-- Start --

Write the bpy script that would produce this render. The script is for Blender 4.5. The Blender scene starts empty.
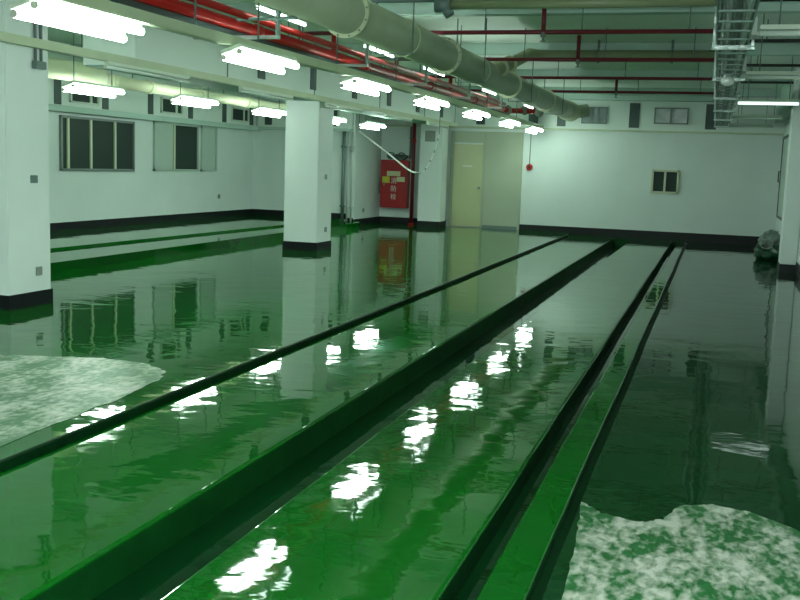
import bpy, bmesh, math, random
from mathutils import Vector, Matrix
random.seed(7)
C = bpy.context.scene.collection
S = bpy.context.scene

# ------------------------------------------------------------------ materials
def mat(name, col, rough=0.5, metal=0.0, emit=None, estr=0.0, noise=0.0, nscale=3.0, bump=0.0, bscale=40.0, ior=1.5, spec=0.5):
    m = bpy.data.materials.new(name); m.use_nodes = True
    nt = m.node_tree; b = nt.nodes['Principled BSDF']
    b.inputs['Base Color'].default_value = (*col, 1)
    b.inputs['Roughness'].default_value = rough
    b.inputs['Metallic'].default_value = metal
    b.inputs['IOR'].default_value = ior
    b.inputs['Specular IOR Level'].default_value = spec
    if emit:
        b.inputs['Emission Color'].default_value = (*emit, 1)
        b.inputs['Emission Strength'].default_value = estr
    tc = nt.nodes.new('ShaderNodeTexCoord')
    if noise:
        n = nt.nodes.new('ShaderNodeTexNoise'); n.inputs['Scale'].default_value = nscale; n.inputs['Detail'].default_value = 5
        nt.links.new(tc.outputs['Object'], n.inputs['Vector'])
        r = nt.nodes.new('ShaderNodeMapRange')
        r.inputs['From Min'].default_value = .3; r.inputs['From Max'].default_value = .7
        r.inputs['To Min'].default_value = 1 - noise; r.inputs['To Max'].default_value = 1 + noise * .3
        nt.links.new(n.outputs['Fac'], r.inputs['Value'])
        v = nt.nodes.new('ShaderNodeVectorMath'); v.operation = 'SCALE'
        v.inputs[0].default_value = col
        nt.links.new(r.outputs['Result'], v.inputs['Scale'])
        nt.links.new(v.outputs['Vector'], b.inputs['Base Color'])
    if bump:
        n = nt.nodes.new('ShaderNodeTexNoise'); n.inputs['Scale'].default_value = bscale; n.inputs['Detail'].default_value = 3
        nt.links.new(tc.outputs['Object'], n.inputs['Vector'])
        bp = nt.nodes.new('ShaderNodeBump'); bp.inputs['Distance'].default_value = bump
        nt.links.new(n.outputs['Fac'], bp.inputs['Height'])
        nt.links.new(bp.outputs['Normal'], b.inputs['Normal'])
    return m

M = {}
M['wall'] = mat('wall_paint', (.66, .75, .72), .55, noise=.05, nscale=1.2, bump=.002, bscale=30)
M['pier'] = mat('pier_paint', (.72, .80, .77), .5, noise=.04, nscale=1.5, bump=.002, bscale=30)
M['ceil'] = mat('ceiling_paint', (.84, .92, .86), .7, noise=.08, nscale=.8)
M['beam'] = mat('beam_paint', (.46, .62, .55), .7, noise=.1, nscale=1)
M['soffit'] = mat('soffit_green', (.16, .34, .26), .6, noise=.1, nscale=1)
M['panel'] = mat('bulkhead_paint', (.70, .80, .74), .5, noise=.04, nscale=1)
M['dark'] = mat('skirting_paint', (.006, .008, .010), .45, spec=.25)
M['slot'] = mat('dark_steel', (.05, .085, .08), .5)
M['red'] = mat('red_paint', (.42, .012, .012), .3, noise=.12, nscale=5)
M['redbright'] = mat('cabinet_red', (.36, .008, .014), .35, noise=.08, nscale=4)
M['darkred'] = mat('dark_red_paint', (.16, .006, .018), .4, noise=.1, nscale=5)
M['duct'] = mat('duct_olive_paint', (.33, .40, .27), .42, noise=.12, nscale=2.5)
M['olive'] = mat('pipe_olive_paint', (.24, .29, .16), .4, noise=.12, nscale=2.5)
M['flange'] = mat('flange_paint', (.52, .58, .38), .45, noise=.1, nscale=9)
M['cream'] = mat('cream_pipe', (.82, .84, .58), .3, noise=.08, nscale=2)
M['rail'] = mat('rail_paint', (.50, .58, .40), .5, noise=.06, nscale=3)
M['lamphouse'] = mat('lamp_housing', (.60, .70, .58), .4)
M['cap'] = mat('lamp_socket', (.55, .6, .5), .4)
M['tubeoff'] = mat('unlit_tube', (.75, .85, .78), .2)
M['tube'] = mat('lit_tube', (.9, .95, .95), .3, emit=(.80, 1.0, .88), estr=45.0)
M['tuberow'] = mat('lit_slim_tube', (.9, .95, .95), .3, emit=(.80, 1.0, .92), estr=14.0)
M['tubedim'] = mat('weak_lit_tube', (.9, .95, .95), .3, emit=(.80, 1.0, .95), estr=1.4)
M['steel'] = mat('galvanised_steel', (.22, .33, .29), .5, metal=.1, noise=.2, nscale=8)
M['foil'] = mat('silver_foil', (.42, .52, .48), .35, metal=.5, noise=.2, nscale=6, bump=.02, bscale=14)
M['conduit'] = mat('grey_conduit', (.13, .19, .18), .45)
M['palecond'] = mat('pale_conduit', (.45, .52, .48), .45)
M['door'] = mat('beige_door', (.46, .50, .28), .35, noise=.05, nscale=2)
M['sidepan'] = mat('beige_grey_panel', (.36, .42, .31), .45, noise=.06, nscale=2)
M['frame'] = mat('window_frame_cream', (.55, .60, .42), .4)
M['framedk'] = mat('window_frame_grey', (.16, .20, .19), .4)
M['glass'] = mat('dark_glass', (.03, .052, .044), .4, spec=.1)
M['glassgrey'] = mat('grey_glass', (.30, .36, .37), .15, noise=.25, nscale=3)
M['glasspale'] = mat('pale_glass', (.62, .66, .68), .2, noise=.3, nscale=4)
M['mural'] = mat('window_board', (.42, .53, .47), .5)
M['white'] = mat('white_plastic', (.8, .86, .82), .35)
M['black'] = mat('black_plastic', (.01, .012, .012), .4)
M['yellow'] = mat('yellow_sticker', (.55, .55, .04), .5)
M['paleyel'] = mat('pale_sticker', (.60, .62, .36), .5)
M['glyph'] = mat('sign_lettering', (.72, .70, .62), .5)
M['plate'] = mat('grey_plate', (.22, .27, .22), .4)
M['bundle'] = mat('grey_sheet', (.20, .27, .24), .6, noise=.5, nscale=9, bump=.02, bscale=20)
M['bag'] = mat('green_bag', (.010, .07, .03), .3, noise=.4, nscale=9)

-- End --

* Task description
From the first line above through the line containing "S = bpy.context.scene", copy everything exactly, without the pictures.

* Output for this task
Write the bpy script that would produce this render. The script is for Blender 4.5. The Blender scene starts empty.
import bpy, bmesh, math, random
from mathutils import Vector, Matrix
random.seed(7)
C = bpy.context.scene.collection
S = bpy.context.scene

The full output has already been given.